My second anecdote concerns a professional game translation in which I was recently involved. I was very pleased and honored to be part of the project, and I'm proud of the work I put into it. The biggest obstacle we translators faced, I think, was the very strict character limit - which was obviously put in for a good reason but did necessitate some creative rewording. There were numerous times where I'd find what I thought was the perfect translation of a line, only to count the characters and discover, goddammit, I was a couple over. And deadlines were very tight, so that creativity had to come quickly.

I think I delivered, and again: I'm proud of my work. I don't want this to read negatively, as my time on the job was very positive. But I did reflect that if this were a fan project, I'd have a bit more time to word things better; we'd find a way to fit more text, or I'd have had more time to edit better. I'm not complaining: these are the simple realities of creating a commercial product. You have to have deadlines; you have to get it out the door by a certain date. Livelihoods depend on it. I'm just saying that sometimes those realities clash with putting forward what a translator might feel is the ideal version of the product, as opposed to the best that's available within natural production constraints.

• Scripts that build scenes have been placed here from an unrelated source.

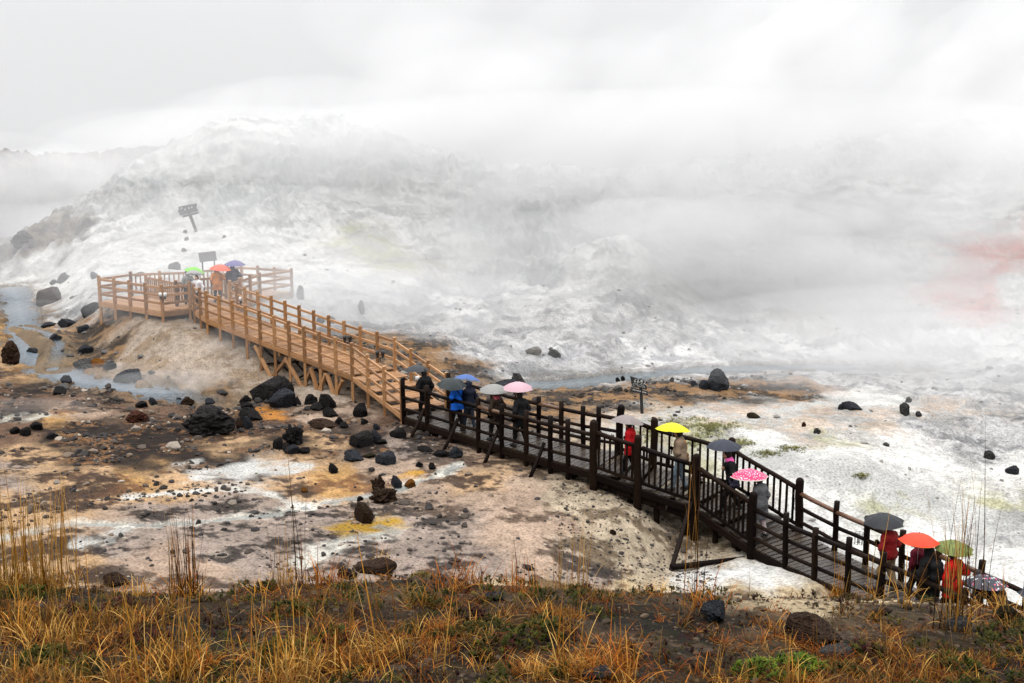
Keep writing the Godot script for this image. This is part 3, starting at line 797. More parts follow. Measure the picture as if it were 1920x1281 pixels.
	for t in [1.5, 1.8, 2.1, 2.45]:
		var top := along(LIGHT_N, t) + Vector3(0.05, -0.35, 0.03); var foot := along(LIGHT_N, t + 0.16)
		foot.y = ground_at(foot) - 0.05
		bar("brace", root, P.call(top), P.call(foot), 0.12, 0.12, pick.call())
		var top2 := along(LIGHT_N, t + 0.32) + Vector3(0.05, -0.35, 0.03)
		bar("brace", root, P.call(top2), P.call(foot + Vector3(0.08, 0.02, -0.03)), 0.12, 0.12, pick.call())
	for t in [1.58, 1.88, 2.2]:
		var a := along(LIGHT_N, t) + Vector3(0, -0.4, -0.35); var b := along(LIGHT_N, t + 0.34) + Vector3(0, -0.4, -0.35)
		var a2 := Vector3(a.x, ground_at(a), a.z); var b2 := Vector3(b.x, ground_at(b), b.z)
		bar("cross_brace", root, P.call(a), P.call(b2), 0.05, 0.07, M.dark_wood1)
		bar("cross_brace", root, P.call(b + Vector3(0, 0, -0.08)), P.call(a2 + Vector3(0, 0, -0.08)), 0.05, 0.07, M.dark_wood1)

func log_boardwalk():
	var root := thing("log_boardwalk", "dark wet log boardwalk descending to the lower right in steps", "boardwalk", Vector3(-3.46, 0, -33.95))
	var back := -root.position
	var P := func(v: Vector3) -> Vector3: return v + back
	var dw := [M.dark_wood0, M.dark_wood1, M.dark_wood2]
	var pick := func(): return dw[rng.randi() % 3]
	var steps := [0, 0, 0, 2, 3, 4, 0, 0, 0]
	for k in 9:
		var before := root.get_child_count()
		deck(root, DARK_N, DARK_F, k, steps[k], [M.wet_plank0, M.wet_plank1, M.wet_plank2], 0.16)
		for c in range(before, root.get_child_count()): root.get_child(c).position += back
	for line in [DARK_N, DARK_F]:
		var near: bool = line == DARK_N
		var out := Vector3(-0.6, 0, 0.7) if near else Vector3(0.6, 0, -0.7)
		for k in 9:
			var a := v3(line[k]); var b := v3(line[k + 1])
			bar("side_beam", root, P.call(a + Vector3(0, -0.15, 0)), P.call(b + Vector3(0, -0.15, 0)), 0.09, 0.2, pick.call(), 0.012)
		# plain log railing on the level stretches
		for stretch in [[0.0, 3.0, [0, 0.33, 0.66, 1.0, 1.35, 1.7, 2.05, 2.45, 3.0]], [6.0, 9.0, [6.0, 7.0, 7.28, 7.58, 7.86, 8.2, 8.55, 9.0]]]:
			var ts: Array = stretch[2]
			for k in ts.size():
				var q := along(line, ts[k])
				var h := 1.12
				var fat: bool = ts[k] in [3.0, 6.0]
				if not fat:
					log_bar("post", root, P.call(Vector3(q.x, minf(ground_at(q) - 0.2, q.y - 0.5), q.z)), P.call(q + Vector3(0, h + rng.randf_range(0.06, 0.16), 0)), 0.072, pick.call())
				if k + 1 < ts.size():
					var e := along(line, ts[k + 1])
					for r in [0.97, 0.6, 0.24]:
						var m: Material = pick.call()
						if r > 0.9 and (near and k == 3 and stretch[0] == 0.0 or not near and stretch[0] == 0.0 and k == 4 or not near and stretch[0] == 6.0 and k in [0, 1, 3, 4]): m = M.bare_log
						log_bar("rail", root, P.call(q + Vector3(0, r, 0)), P.call(e + Vector3(0, r, 0)), 0.058 if r > 0.9 else 0.05, m)
			if near and stretch[0] == 0.0:
				for t in [0.3, 0.75, 1.3, 1.95]:     # raking shores on the outside
					var q := along(line, t)
					var foot := q + Vector3(-0.42, 0, 0.5); foot.y = ground_at(foot) - 0.05
					log_bar("raking_shore", root, P.call(q + Vector3(0, 0.42, 0)), P.call(foot), 0.055, pick.call())
		# rails with balusters on the sloping stretch
		var fats := [3.0, 4.0, 5.0, 6.0]
		for k in 4:
			var q := along(line, fats[k])
			log_bar("post", root, P.call(Vector3(q.x, ground_at(q) - 0.25, q.z)), P.call(q + Vector3(0, 1.3, 0)), 0.105, pick.call(), 0.1)
			if k < 3:
				var e := along(line, fats[k + 1])
				var d := (e - q).normalized() * 0.1
				log_bar("rail", root, P.call(q + d + Vector3(0, 1.06, 0)), P.call(e - d + Vector3(0, 1.06, 0)), 0.062, pick.call())
				bar("rail", root, P.call(q + d + Vector3(0, 0.12, 0)), P.call(e - d + Vector3(0, 0.12, 0)), 0.06, 0.09, pick.call())
				var m := int(q.distance_to(e) / (0.145 if near else 0.21))
				for j in range(1, m):
					var c := q.lerp(e, float(j) / m)
					bar("baluster", root, P.call(c + Vector3(0, 0.16, 0)), P.call(c + Vector3(0, 1.03, 0)), 0.058, 0.058, pick.call())
	# what carries it
	for t in [0.4, 1.1, 1.8, 2.5, 3.3, 3.8, 4.3, 4.8, 5.3, 5.7, 6.4]:
		var a := along(DARK_N, t) + Vector3(0, -0.32, 0); var b := along(DARK_F, t) + Vector3(0, -0.32, 0)
		bar("beam", root, P.call(a), P.call(b), 0.14, 0.14, pick.call())
		for q in [a.lerp(b, 0.12), a.lerp(b, 0.85)]:
			var g := ground_at(q) - 0.2
			if g < q.y - 0.1: log_bar("pile", root, P.call(Vector3(q.x, g, q.z)), P.call(q + Vector3(0, -0.07, 0)), 0.08, pick.call())
	for k in 4:       # planking that closes the side under the sloping stretch
		var t := [3.05, 3.5, 4.0, 4.5][k] as float
		var a := along(DARK_N, t) + Vector3(0.05, -0.36, -0.06); var b := along(DARK_N, t + 0.47) + Vector3(0.05, -0.36, -0.06)
		bar("skirt_board", root, P.call(a), P.call(b), 0.04, 0.2, pick.call())
	var top := along(DARK_N, 4.96) + Vector3(-0.05, 0.1, 0.12)
	var foot := hit(1257, 1072)
	bar("brace", root, P.call(top), P.call(foot + Vector3(0, -0.05, 0)), 0.1, 0.1, pick.call())
	var far_end := along(DARK_N, 5.9) + Vector3(0, -0.5, -0.1)
	log_bar("brace", root, P.call(foot + Vector3(0.02, 0.06, -0.08)), P.call(far_end), 0.075, pick.call())
	log_bar("brace", root, P.call(along(DARK_N, 5.05) + Vector3(0.1, -1.3, -0.5)), P.call(along(DARK_F, 5.5) + Vector3(0, -0.5, 0)), 0.06, pick.call())

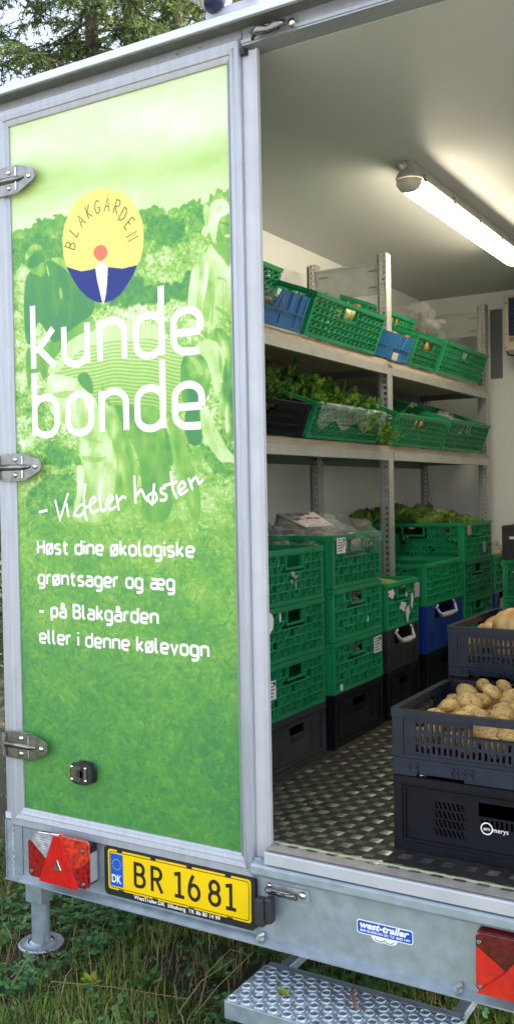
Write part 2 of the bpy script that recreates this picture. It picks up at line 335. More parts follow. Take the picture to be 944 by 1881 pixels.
# body shell: walls with real thickness
bx('side_wall', alu_light, TR, -.078, -.002, .062, YB+.06, -.03, 2.2415)
bx('side_wall', alu_light, TR, XR, XR+.07, .062, YB+.06, -.03, 2.2415)
bx('front_wall', alu_light, TR, -.002, XR, YB+.001, YB+.058, -.03, 2.2415)
bx('wall_lining', wall_in, TR, -.002, .0, .07, YB-.001, ZF, ZC)
bx('wall_lining', wall_in, TR, XR-.002, XR, .07, YB-.001, ZF, ZC)
bx('wall_lining', wall_in, TR, 0, XR-.002, YB-.003, YB, ZF, ZC)
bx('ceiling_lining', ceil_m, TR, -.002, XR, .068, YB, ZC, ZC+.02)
rf = bx('roof', roof_m, TR, -.10, XR+.09, -.058, YB+.09, 2.2425, 2.2655, bevel=.003)
bx('roof_lip', alu, TR, -.10, XR+.09, -.050, -.036, 2.2655, 2.270)
bx('roof_underside_shade', mat('roof_shade_grey', (.13, .14, .14), .7, 0, var=.15, scale=30), TR, -.095, XR+.085, -.052, -.0075, 2.2385, 2.2422)  # dark strip painting the shade under the roof overhang
# header across the opening and corner posts
b = MB(); b.prism([(-.002, 2.198), (.066, 2.198), (.066, 2.2415), (.004, 2.2415), (.004, 2.216), (-.006, 2.212), (-.006, 2.203), (-.002, 2.203)], 0, .8605, XR)
b.build('header', alu, TR)
bx('header', alu, TR, -.078, .8595, .018, .066, 2.196, 2.2175)
bx('header', alu, TR, -.078, .8595, .0, .066, 2.218, 2.2415)
bx('corner_post', alu, TR, -.082, -.056, .0, .061, -.035, 2.2415, bevel=.003)
bx('corner_post', alu, TR, XR, XR+.07, -.004, .061, -.0, 2.2415, bevel=.003)
bx('plate_corner', whitepl, TR, -.084, -.050, -.004, .03, -.046, -.026)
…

So connecting these four points - the dubious idea of funding private collections through nonprofits; the supposedly-definitive library whose resources are for all practical purposes inaccessible; the creator who doesn't want those overseas looking at her stuff; the limitations on how completely a game can be reflected in the commercial translation process - I think they collectively illustrate this: Given that professional projects have limitations and potential points of compromise, and that much of the medium was created in a country where even looking at an image a creator doesn't want your region to see is considered a grave taboo, preservation and authorized, official efforts are to some degree inherently at odds, and preservation - the kind that gets stuff out in the public eye and in the hands of the people, to be played and read - kind of always is going to have to happen underground.

So all this text to determine what the emulation community concluded long ago. Good job, me.